23歳にして引きこもりニートの錦戸枇杷の唯一の日課は、夜の街を徘徊し女装の泥棒を探すことでした。盗まれたのはお金ではなく、亡き親友、清瀬朝野の写真です。自立を促すため家から追い出された枇杷がようやく捕まえた犯人は、なんと朝野の元彼、森田昴。昴は枇杷に謝り、同居を提案するのでした。
- 著者
- 竹宮 ゆゆこ
- 出版日
- 2014-08-28
誰かが亡くなると、周囲の人は「もっとこうしてやればよかった」「こうしておけばもう少し長く生きられたのではないか」など何かしらの後悔をするものです。2人は朝野の死についてそれぞれ強い罪悪感を抱え、もがき、前に進めずにいます。

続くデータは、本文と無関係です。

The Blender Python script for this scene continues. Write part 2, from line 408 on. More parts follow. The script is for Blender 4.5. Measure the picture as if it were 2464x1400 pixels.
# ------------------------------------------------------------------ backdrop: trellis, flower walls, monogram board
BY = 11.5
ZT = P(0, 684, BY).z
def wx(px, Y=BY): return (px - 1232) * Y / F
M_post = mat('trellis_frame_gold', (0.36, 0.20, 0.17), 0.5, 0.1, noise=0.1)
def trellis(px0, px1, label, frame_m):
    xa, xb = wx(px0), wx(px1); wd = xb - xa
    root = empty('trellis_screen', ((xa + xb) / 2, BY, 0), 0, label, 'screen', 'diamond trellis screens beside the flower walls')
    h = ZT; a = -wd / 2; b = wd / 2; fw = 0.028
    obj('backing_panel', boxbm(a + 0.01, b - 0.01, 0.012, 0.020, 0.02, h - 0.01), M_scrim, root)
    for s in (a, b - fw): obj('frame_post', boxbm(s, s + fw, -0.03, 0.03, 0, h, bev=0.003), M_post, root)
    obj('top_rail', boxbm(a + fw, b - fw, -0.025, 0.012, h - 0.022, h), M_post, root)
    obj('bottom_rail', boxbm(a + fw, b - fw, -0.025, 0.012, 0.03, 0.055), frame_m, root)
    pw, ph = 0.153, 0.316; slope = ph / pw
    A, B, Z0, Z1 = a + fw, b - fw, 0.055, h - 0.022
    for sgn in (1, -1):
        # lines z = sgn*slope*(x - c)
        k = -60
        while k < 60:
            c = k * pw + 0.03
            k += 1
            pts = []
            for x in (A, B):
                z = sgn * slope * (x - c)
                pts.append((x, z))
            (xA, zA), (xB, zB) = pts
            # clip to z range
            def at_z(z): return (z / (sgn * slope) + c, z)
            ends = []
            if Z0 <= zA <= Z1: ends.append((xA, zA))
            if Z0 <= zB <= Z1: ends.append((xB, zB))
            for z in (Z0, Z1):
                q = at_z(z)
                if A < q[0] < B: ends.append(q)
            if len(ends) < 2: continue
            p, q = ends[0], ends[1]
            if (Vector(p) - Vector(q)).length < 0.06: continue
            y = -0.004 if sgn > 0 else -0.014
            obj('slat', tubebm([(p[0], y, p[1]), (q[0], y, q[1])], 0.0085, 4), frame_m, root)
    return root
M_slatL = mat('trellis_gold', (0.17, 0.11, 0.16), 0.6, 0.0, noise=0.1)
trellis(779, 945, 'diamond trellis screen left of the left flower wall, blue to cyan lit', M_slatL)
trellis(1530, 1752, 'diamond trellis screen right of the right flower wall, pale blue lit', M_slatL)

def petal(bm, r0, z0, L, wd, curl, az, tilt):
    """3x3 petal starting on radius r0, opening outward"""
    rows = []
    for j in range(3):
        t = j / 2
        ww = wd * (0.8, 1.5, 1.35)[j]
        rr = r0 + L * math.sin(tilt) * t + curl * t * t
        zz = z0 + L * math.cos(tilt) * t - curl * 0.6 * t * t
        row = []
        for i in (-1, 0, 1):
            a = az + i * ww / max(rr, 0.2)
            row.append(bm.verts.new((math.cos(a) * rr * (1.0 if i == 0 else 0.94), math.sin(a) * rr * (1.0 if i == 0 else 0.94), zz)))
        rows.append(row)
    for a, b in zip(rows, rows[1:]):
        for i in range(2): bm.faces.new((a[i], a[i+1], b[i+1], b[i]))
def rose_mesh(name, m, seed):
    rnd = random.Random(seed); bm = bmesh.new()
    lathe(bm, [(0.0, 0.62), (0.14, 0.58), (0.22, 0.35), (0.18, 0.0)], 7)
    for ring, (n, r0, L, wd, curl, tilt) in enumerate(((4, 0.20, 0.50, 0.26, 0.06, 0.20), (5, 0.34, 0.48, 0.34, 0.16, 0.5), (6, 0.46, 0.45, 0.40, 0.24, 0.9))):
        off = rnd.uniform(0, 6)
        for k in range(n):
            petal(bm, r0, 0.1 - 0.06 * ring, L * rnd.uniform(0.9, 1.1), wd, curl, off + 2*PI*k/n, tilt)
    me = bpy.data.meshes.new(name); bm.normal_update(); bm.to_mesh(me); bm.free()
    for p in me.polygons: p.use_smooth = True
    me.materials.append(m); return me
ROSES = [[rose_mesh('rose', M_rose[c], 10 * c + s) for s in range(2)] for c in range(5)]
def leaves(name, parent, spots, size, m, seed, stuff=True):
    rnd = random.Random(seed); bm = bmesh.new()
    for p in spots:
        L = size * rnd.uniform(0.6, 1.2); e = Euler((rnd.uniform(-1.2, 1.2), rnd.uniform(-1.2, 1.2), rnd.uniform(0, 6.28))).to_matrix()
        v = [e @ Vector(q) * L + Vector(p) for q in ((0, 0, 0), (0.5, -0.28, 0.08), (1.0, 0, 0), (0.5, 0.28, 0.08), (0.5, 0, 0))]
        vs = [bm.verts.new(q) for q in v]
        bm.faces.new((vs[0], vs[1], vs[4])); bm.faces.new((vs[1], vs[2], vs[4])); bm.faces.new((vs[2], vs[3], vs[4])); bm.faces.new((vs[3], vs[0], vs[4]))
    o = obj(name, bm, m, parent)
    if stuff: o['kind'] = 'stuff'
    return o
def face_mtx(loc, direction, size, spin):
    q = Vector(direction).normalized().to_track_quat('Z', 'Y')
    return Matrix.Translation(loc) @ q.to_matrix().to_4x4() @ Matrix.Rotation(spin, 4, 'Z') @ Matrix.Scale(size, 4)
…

重いテーマですが、ここでも竹宮ゆゆこ節は健在で、枇杷と昴のかけあいは思わず笑ってしまうほどで重苦しさを感じさせません。特に昴は、朝野をこの世にとどめておきたいばかりに女装をしているというツッコみたくなる設定になっています。でも、そこまで必死だからこそ2人の痛みが強く感じられるのです。
枇杷と昴はただ互いの傷を舐めあっているわけではない、切実で真剣そのものの関係です。同じ罪の意識を抱えた者同士が共に過ごす時間が、2人が再び歩き出す足がかりを作っていきます。痛くてせつなくて優しい物語です。
高校3年の濱田清澄は全校集会でいじめに遭っている1年生、蔵本玻璃を放っておけずに助けます。身なりも悪く変人扱いされている玻璃。清澄のおせっかいとも言える厚意は初め拒絶にあいますが、2人の距離は徐々に近づき、玻璃も清澄に心を許すようになります。しかし、玻璃はいじめ以外にも深刻な問題を抱えていたのでした。
- 著者
- 竹宮 ゆゆこ
- 出版日
- 2016-05-28
UFOが撃ち落とされたせいで死んだのは2人。……作品冒頭で玻璃が言う謎めいた言葉。UFO?死んだのは2人、ということは亡くなったのは宇宙人でなく人間?頭の中はハテナマークが点滅し、一気に物語に引き込まれます。
いじめの描写は醜悪ですが、物語の大半は冗談好きな清澄と実は天然だった玻璃の微笑ましいやりとりで癒されます。この部分はラブコメで培われた竹宮ゆゆこの本領発揮といっていいでしょう。
しかし、そんな楽しげなページでも不協和音のような耳障りな感じが常に底に流れています。その不協和音が一気に噴出する物語後半、そして冒頭の謎が解き明かされる終盤。ラストまで一気に読んで、また冒頭から読み返したくなります。一見軽い読み口に惑わされそうになりますが、気軽に竿を借りて釣堀に行ったら、思ってもみない大きな獲物に水中に引きずりこまれてしまったような衝撃が走る作品です。
シリーズものを含め竹宮ゆゆこの作品たちを紹介してみましたがいかがでしたか?どの作品の中でも魅力的なキャラクターたちがキラキラと輝いています。可愛らしいのに一癖ある登場人物の中から、お気に入りの1人を見つけ出してみてくださいね。